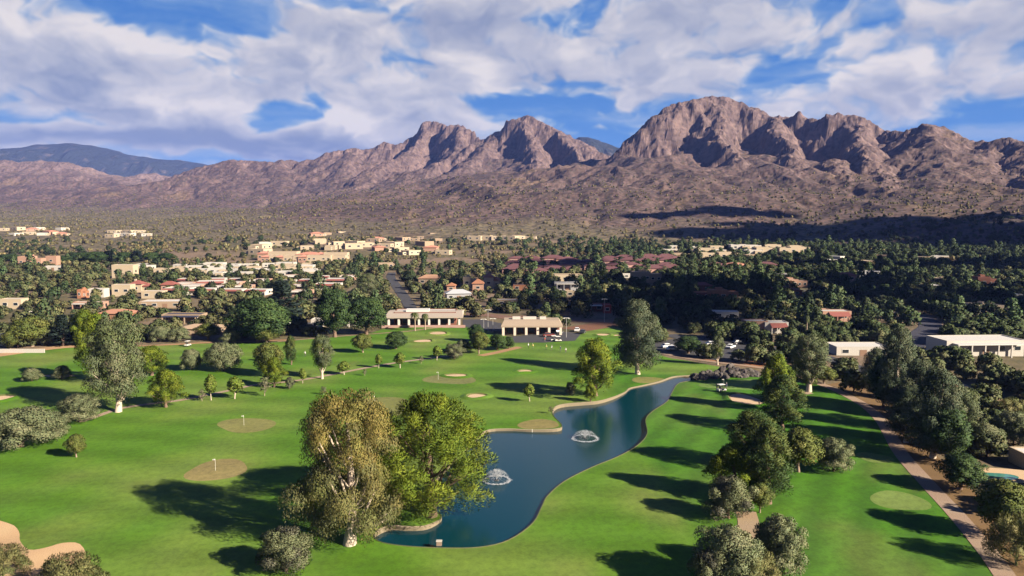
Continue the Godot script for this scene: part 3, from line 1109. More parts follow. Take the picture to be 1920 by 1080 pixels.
func build_roads():
	strip("cart_path", pts([79.4, -209.7, 82.2, -200.4, 83.4, -188.4, 82.7, -176.8, 80.3, -164.7, 77.2, -154.5, 72.8, -140.5, 69.8, -127.0, 67.1, -113.3, 64.4, -102.3, 61.5, -92.6, 58.0, -82.4]), 2.7, 0.08, "path", Color(1, 0.95, 0.9), "pinkish concrete cart path curving down the right side")
	strip("cart_path", pts([-94.0, -164.7, -92.8, -170.1, -91.1, -176.3, -86.2, -180.3, -80.6, -183.5, -76.3, -189.0, -72.3, -194.3, -67.7, -201.1, -60.5, -205.7, -52.1, -212.6, -42.1, -223.1, -33.8, -230.3, -23.3, -238.1, -16.9, -241.7]), 1.7, 0.08, "path", Color(1.25, 1.15, 1.0), "thin pale cart path winding between the left trees")
	strip("cart_path", pts([-83.0, -270.5, -69.7, -277.6, -59.6, -285.0, -48.5, -290.2, -38.9, -294.2, -29.5, -302.5, -23.5, -306.9]), 1.8, 0.08, "path", Color(0.85, 0.85, 0.7), "cart path along the lawn below the clubhouse")
	strip("cart_path", pts([35.4, -113.3, 34.3, -108.3, 32.2, -102.8]), 3.0, 0.08, "path", Color(1.1, 1.0, 0.85), "short piece of path between the bottom right bushes")
	strip("cart_path", pts([48.4, -247.4, 54.9, -238.1, 62.6, -229.5, 71.8, -223.1, 78.5, -215.5, 79.4, -209.7]), 2.6, 0.08, "path", Color(0.9, 0.85, 0.8), "cart path along the parking lot behind the boulders")
	strip("cart_path", pts([65.9, -190.7, 72.0, -193.7, 74.5, -189.6]), 2.2, 0.08, "path", Color(1.2, 1.05, 0.9), "short path by the small tree at the top of the right fairway")
	strip("dirt_verge", pts([-182.6, -215.5, -171.4, -231.2, -163.4, -243.6, -157.9, -251.3, -150.9, -257.4, -144.9, -259.5]), 6.0, 0.06, "sand", Color(0.75, 0.65, 0.55), "strip of bare tan dirt along the far left edge of the turf")
	strip("dirt_verge", pts([-127.8, -261.6, -116.4, -264.9, -105.7, -270.5, -93.2, -272.8, -80.2, -274.0]), 2.5, 0.06, "sand", Color(0.6, 0.5, 0.42), "narrow dirt strip at the back edge of the left fairway")
	strip("dirt_verge", pts([-10.1, -241.7, -5.2, -247.4, 2.7, -257.4]), 3.0, 0.06, "sand", Color(0.6, 0.5, 0.42), "dirt strip under the dark round trees")
	strip("dirt_verge", pts([85.4, -203.0, 89.1, -195.5, 85.6, -173.8, 80.6, -156.4, 76.4, -142.1, 73.1, -128.8, 70.3, -113.3, 66.4, -98.6, 62.0, -85.9]), 6.5, 0.05, "sand", Color(0.34, 0.29, 0.20), "bare brown dirt beside the cart path at the right", 6.0)
	strip("road", pts([-88.3, -567.7, -83.4, -531.0, -72.2, -478.3, -60.5, -425.7, -53.5, -393.2, -46.8, -358.3, -42.1, -332.3]), 6.0, 0.12, "asphalt", Color(1.5, 1.5, 1.6), "dark two lane road climbing away from the clubhouse")
	strip("road", pts([123.3, -241.7, 142.6, -270.5, 158.3, -292.8, 169.3, -309.8, 175.5, -325.6, 178.3, -341.1, 177.8, -350.5]), 8.5, 0.12, "asphalt", Color(0.8, 0.8, 1.0), "dark bend of road among the bushes at the right")
	strip("road", pts([58.6, -285.0, 66.0, -270.5, 76.1, -259.5, 88.8, -254.3, 96.3, -241.7, 99.9, -223.1, 100.3, -198.5]), 6.0, 0.10, "asphalt", Color(1.2, 1.2, 1.3), "grey lane along the parking lot behind the tall eucalyptus")
	strip("road", pts([-21.5, -343.0, -9.4, -339.3, 0.0, -330.6, 11.7, -335.8, 27.2, -325.6, 42.6, -322.3]), 9.0, 0.10, "path", Color(0.55, 0.42, 0.40), "reddish grey yard behind the low clubhouse wing")
	strip("road", pts([23.8, -296.9, 32.0, -306.9, 41.8, -315.9, 48.8, -319.1]), 12.0, 0.07, "sand", Color(0.30, 0.20, 0.18), "reddish bare ground behind the cart yard")
	strip("road", pts([-89.7, -306.9, -82.7, -312.9, -70.4, -315.9, -58.0, -320.7]), 8.0, 0.10, "asphalt", Color(1.6, 1.5, 1.6), "grey parking strip left of the two dark trees")
	strip("road", pts([167.6, -447.8, 194.9, -439.3, 230.8, -462.7]), 5.0, 0.10, "asphalt", Color(1.3, 1.3, 1.4), "stretch of street between the houses at the right")
	strip("road", pts([-95.0, -402.8, -91.4, -439.3, -89.4, -478.3, -90.4, -512.4]), 6.0, 0.10, "asphalt", Color(1.5, 1.5, 1.6), "street at the edge of the townhouse rows")
	strip("dry_wash", pts([118.1, -203.0, 117.5, -192.5, 117.0, -183.0, 118.1, -174.8]), 4.0, 0.08, "sand", Color(0.85, 0.78, 0.72), "pale bare wash through the scrub at the right")
	strip("dry_wash", pts([100.9, -164.7, 105.1, -162.1, 110.0, -159.2]), 2.0, 0.08, "sand", Color(0.7, 0.65, 0.6), "thin pale track through the scrub at the right")
	strip("dry_wash", pts([-1066.9, -2085.0, -1140.7, -2380.1, -1143.0, -2522.5, -1097.8, -2600.1]), 16.0, 0.5, "sand", Color(1.2, 1.0, 0.75), "pale scraped ground at the foot of the left hills")
	var nothing := PackedVector2Array()
	for l in [
			[pts([-2.9, -277.6, 7.9, -285.0, 18.4, -292.8, 26.0, -287.6, 22.3, -270.5, 11.1, -266.0, 0.9, -266.0]), Color(1.9, 1.8, 1.9), "cart yard beside the low clubhouse wing"],
			[pts([50.0, -270.5, 71.5, -285.0, 86.8, -270.5, 81.1, -241.7, 67.4, -229.5, 52.4, -241.7, 47.1, -254.3]), Color(1.1, 1.1, 1.2), "parking lot with pale cars behind the tall eucalyptus"],
			[pts([-20.8, -325.6, -13.6, -325.6, -4.4, -315.9, -4.1, -295.5, -11.4, -298.3, -19.7, -306.9]), Color(1.6, 1.45, 1.5), "paved court between the two clubhouse wings"]]:
		setting("parking_lot", clipped_sheet(l[0], nothing, 3.0, 0.09, one_colour(l[1], 0.1)), mats["asphalt"], l[2])
		var c := Vector2.ZERO
		for p in l[0]:
			c += p / l[0].size()
		keep_out.append([c.x, c.y, 16.0])
	setting("dirt_lot", clipped_sheet(pts([58.3, -238.1, 70.9, -241.7, 76.5, -227.9, 71.3, -221.5, 62.2, -227.9]), nothing, 3.0, 0.07, one_colour(Color(0.55, 0.32, 0.22), 0.1)), mats["sand"], "reddish earth bed beside the parking lot")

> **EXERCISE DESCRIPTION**
Go through the listing above and write it all out exactly, leaving out any picture.

> **TASK ANSWER**
Continue the Godot script for this scene: part 3, from line 1109. More parts follow. Take the picture to be 1920 by 1080 pixels.
func build_roads():
	strip("cart_path", pts([79.4, -209.7, 82.2, -200.4, 83.4, -188.4, 82.7, -176.8, 80.3, -164.7, 77.2, -154.5, 72.8, -140.5, 69.8, -127.0, 67.1, -113.3, 64.4, -102.3, 61.5, -92.6, 58.0, -82.4]), 2.7, 0.08, "path", Color(1, 0.95, 0.9), "pinkish concrete cart path curving down the right side")
	strip("cart_path", pts([-94.0, -164.7, -92.8, -170.1, -91.1, -176.3, -86.2, -180.3, -80.6, -183.5, -76.3, -189.0, -72.3, -194.3, -67.7, -201.1, -60.5, -205.7, -52.1, -212.6, -42.1, -223.1, -33.8, -230.3, -23.3, -238.1, -16.9, -241.7]), 1.7, 0.08, "path", Color(1.25, 1.15, 1.0), "thin pale cart path winding between the left trees")
	strip("cart_path", pts([-83.0, -270.5, -69.7, -277.6, -59.6, -285.0, -48.5, -290.2, -38.9, -294.2, -29.5, -302.5, -23.5, -306.9]), 1.8, 0.08, "path", Color(0.85, 0.85, 0.7), "cart path along the lawn below the clubhouse")
	strip("cart_path", pts([35.4, -113.3, 34.3, -108.3, 32.2, -102.8]), 3.0, 0.08, "path", Color(1.1, 1.0, 0.85), "short piece of path between the bottom right bushes")
	strip("cart_path", pts([48.4, -247.4, 54.9, -238.1, 62.6, -229.5, 71.8, -223.1, 78.5, -215.5, 79.4, -209.7]), 2.6, 0.08, "path", Color(0.9, 0.85, 0.8), "cart path along the parking lot behind the boulders")
	strip("cart_path", pts([65.9, -190.7, 72.0, -193.7, 74.5, -189.6]), 2.2, 0.08, "path", Color(1.2, 1.05, 0.9), "short path by the small tree at the top of the right fairway")
	strip("dirt_verge", pts([-182.6, -215.5, -171.4, -231.2, -163.4, -243.6, -157.9, -251.3, -150.9, -257.4, -144.9, -259.5]), 6.0, 0.06, "sand", Color(0.75, 0.65, 0.55), "strip of bare tan dirt along the far left edge of the turf")
	strip("dirt_verge", pts([-127.8, -261.6, -116.4, -264.9, -105.7, -270.5, -93.2, -272.8, -80.2, -274.0]), 2.5, 0.06, "sand", Color(0.6, 0.5, 0.42), "narrow dirt strip at the back edge of the left fairway")
	strip("dirt_verge", pts([-10.1, -241.7, -5.2, -247.4, 2.7, -257.4]), 3.0, 0.06, "sand", Color(0.6, 0.5, 0.42), "dirt strip under the dark round trees")
	strip("dirt_verge", pts([85.4, -203.0, 89.1, -195.5, 85.6, -173.8, 80.6, -156.4, 76.4, -142.1, 73.1, -128.8, 70.3, -113.3, 66.4, -98.6, 62.0, -85.9]), 6.5, 0.05, "sand", Color(0.34, 0.29, 0.20), "bare brown dirt beside the cart path at the right", 6.0)
	strip("road", pts([-88.3, -567.7, -83.4, -531.0, -72.2, -478.3, -60.5, -425.7, -53.5, -393.2, -46.8, -358.3, -42.1, -332.3]), 6.0, 0.12, "asphalt", Color(1.5, 1.5, 1.6), "dark two lane road climbing away from the clubhouse")
	strip("road", pts([123.3, -241.7, 142.6, -270.5, 158.3, -292.8, 169.3, -309.8, 175.5, -325.6, 178.3, -341.1, 177.8, -350.5]), 8.5, 0.12, "asphalt", Color(0.8, 0.8, 1.0), "dark bend of road among the bushes at the right")
	strip("road", pts([58.6, -285.0, 66.0, -270.5, 76.1, -259.5, 88.8, -254.3, 96.3, -241.7, 99.9, -223.1, 100.3, -198.5]), 6.0, 0.10, "asphalt", Color(1.2, 1.2, 1.3), "grey lane along the parking lot behind the tall eucalyptus")
	strip("road", pts([-21.5, -343.0, -9.4, -339.3, 0.0, -330.6, 11.7, -335.8, 27.2, -325.6, 42.6, -322.3]), 9.0, 0.10, "path", Color(0.55, 0.42, 0.40), "reddish grey yard behind the low clubhouse wing")
	strip("road", pts([23.8, -296.9, 32.0, -306.9, 41.8, -315.9, 48.8, -319.1]), 12.0, 0.07, "sand", Color(0.30, 0.20, 0.18), "reddish bare ground behind the cart yard")
	strip("road", pts([-89.7, -306.9, -82.7, -312.9, -70.4, -315.9, -58.0, -320.7]), 8.0, 0.10, "asphalt", Color(1.6, 1.5, 1.6), "grey parking strip left of the two dark trees")
	strip("road", pts([167.6, -447.8, 194.9, -439.3, 230.8, -462.7]), 5.0, 0.10, "asphalt", Color(1.3, 1.3, 1.4), "stretch of street between the houses at the right")
	strip("road", pts([-95.0, -402.8, -91.4, -439.3, -89.4, -478.3, -90.4, -512.4]), 6.0, 0.10, "asphalt", Color(1.5, 1.5, 1.6), "street at the edge of the townhouse rows")
	strip("dry_wash", pts([118.1, -203.0, 117.5, -192.5, 117.0, -183.0, 118.1, -174.8]), 4.0, 0.08, "sand", Color(0.85, 0.78, 0.72), "pale bare wash through the scrub at the right")
	strip("dry_wash", pts([100.9, -164.7, 105.1, -162.1, 110.0, -159.2]), 2.0, 0.08, "sand", Color(0.7, 0.65, 0.6), "thin pale track through the scrub at the right")
	strip("dry_wash", pts([-1066.9, -2085.0, -1140.7, -2380.1, -1143.0, -2522.5, -1097.8, -2600.1]), 16.0, 0.5, "sand", Color(1.2, 1.0, 0.75), "pale scraped ground at the foot of the left hills")
	var nothing := PackedVector2Array()
	for l in [
			[pts([-2.9, -277.6, 7.9, -285.0, 18.4, -292.8, 26.0, -287.6, 22.3, -270.5, 11.1, -266.0, 0.9, -266.0]), Color(1.9, 1.8, 1.9), "cart yard beside the low clubhouse wing"],
			[pts([50.0, -270.5, 71.5, -285.0, 86.8, -270.5, 81.1, -241.7, 67.4, -229.5, 52.4, -241.7, 47.1, -254.3]), Color(1.1, 1.1, 1.2), "parking lot with pale cars behind the tall eucalyptus"],
			[pts([-20.8, -325.6, -13.6, -325.6, -4.4, -315.9, -4.1, -295.5, -11.4, -298.3, -19.7, -306.9]), Color(1.6, 1.45, 1.5), "paved court between the two clubhouse wings"]]:
		setting("parking_lot", clipped_sheet(l[0], nothing, 3.0, 0.09, one_colour(l[1], 0.1)), mats["asphalt"], l[2])
		var c := Vector2.ZERO
		for p in l[0]:
			c += p / l[0].size()
		keep_out.append([c.x, c.y, 16.0])
	setting("dirt_lot", clipped_sheet(pts([58.3, -238.1, 70.9, -241.7, 76.5, -227.9, 71.3, -221.5, 62.2, -227.9]), nothing, 3.0, 0.07, one_colour(Color(0.55, 0.32, 0.22), 0.1)), mats["sand"], "reddish earth bed beside the parking lot")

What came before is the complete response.